Wednesday, September 4, 2013

[MLE] We are just a few steps away from making mother tongue based early childhood education a reality for 1.4 million tribal children in Odisha

Dear multilingual Education friends,

"We are just a few steps away from making mother tongue based early childhood education a reality for 1.4 million tribal children in Odisha" is quite a bold statement coming from State Convener of Odisha Adivasi Manch Ido Manda in presence of Chief Minister Naveen Patnaik. It was said at the occasion of the launching of a  Mother Tongue based Multilingual Early Childhood Education Learning Laboratory, a collaborative effort of KISS and Bernard van Leer Foundation (BvLF). A few quotes from The Indian Express  article title Multilingual Education Launched.:
The CM also reiterated his Government’s commitment to make quality early childhood education in mother tongue a reality for 1.4 million tribal children of the State.

The Early Childhood Development Programme through Mother Tongue based Multilingual Learning Education (MLE) is the first programme of its type in India and is instituted by KISS on its premises jointly with The Netherland-based Bernard van Leer Foundation (BvLF).

Steps such as regular training of the anganwadi worker and recruitment of teachers from the tribal community would benefit the process, she [Achyuta Samanta]  said and hoped that Odisha would become the first State in the country to have a policy on mother tongue-based multi-lingual early childhood education for its indigenous children.

Wednesday, November 21, 2012

[MLE] Decade Notes on Education for All ; Early childhood


Dear multilingual education friends,

The first End of Decade Note on Education for All 2012 is on Early Childhood Care and Education. It is published by UNICEF and UNESCO Asia Pacific.“The EDN present a review of regional and national progress toward the six EFA goals, take stock of the progress, persisting issues and remaining challenges in achieving the goals, and highlight examples of innovative policy reforms and strategies, particularly those aimed at reducing disparities in access to and quality of education.”
Have a look at Section 4.3 on MLE’s value for addressing language inequities, “Addressing Language Inequities in Ethnolinguistic and Indigenous Communities: The Value of Multilingual Education.” Here are some quotes:

In many countries, there is a perception that using a native or minority language may hinder economic progress.”
 
But there is an excellent counter-example to this quote as follows:
In these communities, experiences in the region point to the need for encouraging young students to consider careers in ECCE; for example, to prepare teachers for ECCE programmes in Nepal, the Government introduced early childhood development as an optional subject in the secondary school curriculum (grades 9 and 10). Graduates with early childhood development as their optional subject are given priority to work as ECCE teachers in the future. In these communities, ECCE provides a double dividend: a pathway towards the holistic development of young children and the empowerment of youth in the community.”

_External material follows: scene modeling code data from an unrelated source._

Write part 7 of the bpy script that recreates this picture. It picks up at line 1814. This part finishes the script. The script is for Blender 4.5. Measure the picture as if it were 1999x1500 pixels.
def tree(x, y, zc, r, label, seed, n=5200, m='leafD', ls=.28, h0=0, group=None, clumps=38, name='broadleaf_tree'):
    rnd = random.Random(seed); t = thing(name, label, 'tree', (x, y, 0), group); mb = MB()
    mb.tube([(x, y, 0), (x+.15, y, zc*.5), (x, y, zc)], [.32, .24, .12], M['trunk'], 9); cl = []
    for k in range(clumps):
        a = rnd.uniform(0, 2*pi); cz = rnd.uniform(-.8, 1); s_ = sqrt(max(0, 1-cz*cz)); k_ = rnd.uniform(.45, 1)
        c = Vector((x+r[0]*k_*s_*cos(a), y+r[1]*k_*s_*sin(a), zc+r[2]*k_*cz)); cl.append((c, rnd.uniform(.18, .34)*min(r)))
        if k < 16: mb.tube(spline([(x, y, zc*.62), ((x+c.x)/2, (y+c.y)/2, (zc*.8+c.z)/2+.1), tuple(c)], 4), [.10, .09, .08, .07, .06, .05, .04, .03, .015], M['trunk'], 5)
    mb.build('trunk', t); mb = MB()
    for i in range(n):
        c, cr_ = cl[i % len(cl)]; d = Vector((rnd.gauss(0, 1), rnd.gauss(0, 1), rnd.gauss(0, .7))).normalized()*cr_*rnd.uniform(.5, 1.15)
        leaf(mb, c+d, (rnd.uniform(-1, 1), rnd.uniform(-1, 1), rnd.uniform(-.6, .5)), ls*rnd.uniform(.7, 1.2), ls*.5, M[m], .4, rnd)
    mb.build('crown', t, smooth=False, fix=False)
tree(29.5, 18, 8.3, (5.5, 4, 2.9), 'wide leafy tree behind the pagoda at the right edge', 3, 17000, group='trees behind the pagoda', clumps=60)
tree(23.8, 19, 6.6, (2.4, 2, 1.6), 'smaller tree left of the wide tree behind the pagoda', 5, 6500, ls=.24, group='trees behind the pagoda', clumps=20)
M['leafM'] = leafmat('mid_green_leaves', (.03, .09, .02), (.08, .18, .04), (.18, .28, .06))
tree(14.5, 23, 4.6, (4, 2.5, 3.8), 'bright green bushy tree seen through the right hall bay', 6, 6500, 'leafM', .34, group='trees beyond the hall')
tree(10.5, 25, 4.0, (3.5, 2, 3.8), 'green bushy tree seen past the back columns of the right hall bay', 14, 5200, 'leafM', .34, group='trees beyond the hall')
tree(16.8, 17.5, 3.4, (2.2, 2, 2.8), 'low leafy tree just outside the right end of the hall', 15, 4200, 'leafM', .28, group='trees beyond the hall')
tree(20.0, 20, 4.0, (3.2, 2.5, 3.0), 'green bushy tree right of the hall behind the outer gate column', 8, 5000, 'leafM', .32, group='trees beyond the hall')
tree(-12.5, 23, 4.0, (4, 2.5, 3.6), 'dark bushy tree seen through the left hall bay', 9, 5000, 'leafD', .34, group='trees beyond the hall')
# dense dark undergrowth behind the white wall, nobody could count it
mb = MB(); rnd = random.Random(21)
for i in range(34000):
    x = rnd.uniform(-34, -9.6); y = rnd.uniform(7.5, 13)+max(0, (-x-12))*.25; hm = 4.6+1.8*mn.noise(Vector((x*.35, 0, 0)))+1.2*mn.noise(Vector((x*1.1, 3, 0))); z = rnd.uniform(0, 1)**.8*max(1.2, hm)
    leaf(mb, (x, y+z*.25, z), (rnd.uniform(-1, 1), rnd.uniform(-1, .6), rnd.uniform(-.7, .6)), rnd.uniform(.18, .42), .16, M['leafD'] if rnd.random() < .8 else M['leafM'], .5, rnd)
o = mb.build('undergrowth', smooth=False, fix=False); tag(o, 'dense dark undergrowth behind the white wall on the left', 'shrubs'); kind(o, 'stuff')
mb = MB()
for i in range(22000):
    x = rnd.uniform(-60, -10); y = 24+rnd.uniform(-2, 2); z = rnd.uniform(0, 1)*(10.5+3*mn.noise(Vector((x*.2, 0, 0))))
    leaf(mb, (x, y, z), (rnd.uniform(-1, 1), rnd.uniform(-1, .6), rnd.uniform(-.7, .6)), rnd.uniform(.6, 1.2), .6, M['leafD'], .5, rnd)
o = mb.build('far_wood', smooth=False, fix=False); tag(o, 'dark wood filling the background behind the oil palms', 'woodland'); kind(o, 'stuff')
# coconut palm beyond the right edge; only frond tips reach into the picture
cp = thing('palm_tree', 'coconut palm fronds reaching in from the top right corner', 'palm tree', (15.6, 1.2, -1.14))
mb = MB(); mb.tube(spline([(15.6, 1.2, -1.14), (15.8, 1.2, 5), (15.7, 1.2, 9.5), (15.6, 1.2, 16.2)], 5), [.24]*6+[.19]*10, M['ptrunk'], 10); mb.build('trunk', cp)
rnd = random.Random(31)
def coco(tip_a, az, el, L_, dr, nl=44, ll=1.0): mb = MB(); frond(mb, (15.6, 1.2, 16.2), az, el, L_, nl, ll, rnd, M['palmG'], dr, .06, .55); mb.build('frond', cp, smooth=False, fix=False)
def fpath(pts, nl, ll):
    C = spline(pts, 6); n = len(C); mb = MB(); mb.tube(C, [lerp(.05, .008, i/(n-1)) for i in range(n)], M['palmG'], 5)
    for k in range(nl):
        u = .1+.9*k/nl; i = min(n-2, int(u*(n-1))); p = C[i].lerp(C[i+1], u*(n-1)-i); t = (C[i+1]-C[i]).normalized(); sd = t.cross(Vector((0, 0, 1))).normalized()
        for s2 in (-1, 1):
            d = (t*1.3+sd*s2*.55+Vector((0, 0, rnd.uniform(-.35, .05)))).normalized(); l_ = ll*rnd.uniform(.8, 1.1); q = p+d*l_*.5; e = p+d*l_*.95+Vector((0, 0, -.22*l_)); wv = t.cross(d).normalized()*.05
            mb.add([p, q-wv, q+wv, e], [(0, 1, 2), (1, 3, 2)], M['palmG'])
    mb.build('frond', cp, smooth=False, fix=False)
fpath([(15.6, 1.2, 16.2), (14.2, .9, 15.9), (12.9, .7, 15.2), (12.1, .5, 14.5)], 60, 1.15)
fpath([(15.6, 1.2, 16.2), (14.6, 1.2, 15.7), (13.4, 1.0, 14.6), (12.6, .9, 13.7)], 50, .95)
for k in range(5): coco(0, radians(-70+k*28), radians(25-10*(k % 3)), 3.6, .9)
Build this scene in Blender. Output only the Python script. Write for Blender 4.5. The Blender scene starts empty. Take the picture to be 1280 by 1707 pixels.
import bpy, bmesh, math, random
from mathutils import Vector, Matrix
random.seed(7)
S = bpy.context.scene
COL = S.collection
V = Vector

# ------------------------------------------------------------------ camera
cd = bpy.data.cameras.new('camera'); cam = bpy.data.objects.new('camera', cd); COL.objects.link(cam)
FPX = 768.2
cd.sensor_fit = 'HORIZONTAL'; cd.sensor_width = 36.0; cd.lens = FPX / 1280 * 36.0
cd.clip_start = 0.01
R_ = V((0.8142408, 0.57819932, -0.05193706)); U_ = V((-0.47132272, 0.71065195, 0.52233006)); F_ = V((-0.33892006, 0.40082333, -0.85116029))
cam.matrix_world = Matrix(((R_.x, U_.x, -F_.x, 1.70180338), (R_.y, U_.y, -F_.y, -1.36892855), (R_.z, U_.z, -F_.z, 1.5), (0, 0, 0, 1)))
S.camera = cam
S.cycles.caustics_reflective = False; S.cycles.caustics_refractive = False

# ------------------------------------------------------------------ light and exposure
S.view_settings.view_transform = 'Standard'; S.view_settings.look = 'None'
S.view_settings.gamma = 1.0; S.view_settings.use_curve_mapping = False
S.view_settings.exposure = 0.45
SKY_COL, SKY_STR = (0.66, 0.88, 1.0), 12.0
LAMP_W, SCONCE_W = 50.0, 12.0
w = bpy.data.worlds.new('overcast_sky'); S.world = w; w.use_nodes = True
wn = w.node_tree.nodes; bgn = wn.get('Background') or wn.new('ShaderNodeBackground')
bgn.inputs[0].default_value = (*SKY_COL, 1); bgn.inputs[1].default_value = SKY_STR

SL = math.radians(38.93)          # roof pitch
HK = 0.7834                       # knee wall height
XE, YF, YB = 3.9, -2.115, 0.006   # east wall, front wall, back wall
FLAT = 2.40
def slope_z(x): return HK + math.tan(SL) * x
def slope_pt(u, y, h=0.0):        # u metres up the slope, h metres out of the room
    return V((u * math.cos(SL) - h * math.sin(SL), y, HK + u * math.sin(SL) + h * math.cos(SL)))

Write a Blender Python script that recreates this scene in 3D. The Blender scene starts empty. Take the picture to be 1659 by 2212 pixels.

And regarding a research done in Vietnam:
The results indicated superior performance by the cohort of students who had received mother-tongue based ECCE in key areas of cognitive development”

Monday, August 13, 2012

Fwd: [MLE]Multilingual primers for more Anganwadi Centers in Orissa

Dear multilingual education friends,

Good news from Orissa. Chief Secretary Sri Bijay Kumar Patnaik has directed OPEPA to develop bilingual primers in tribal dialects for children from Class-1 to Class-III and cover all the schools having 100% monolingual tribal students. He also  directed to OPEPA to customize the Anganwadi study guide (Arunimain) in tribal languages in the context of their culture. The stories, rhymes, dance performances, folk-lores of the tribe concerned will be reflected in this. 
In another development, nine new  tribal languages have been identified for inclusion in Multi  Lingual Education programme. These languages are Gutob, Ho, Gondi, Parja,Khaira, Didayita, Chhatisgarhi Odia, Binjhal (western Odisha) and Binjhal (for Bargarh region).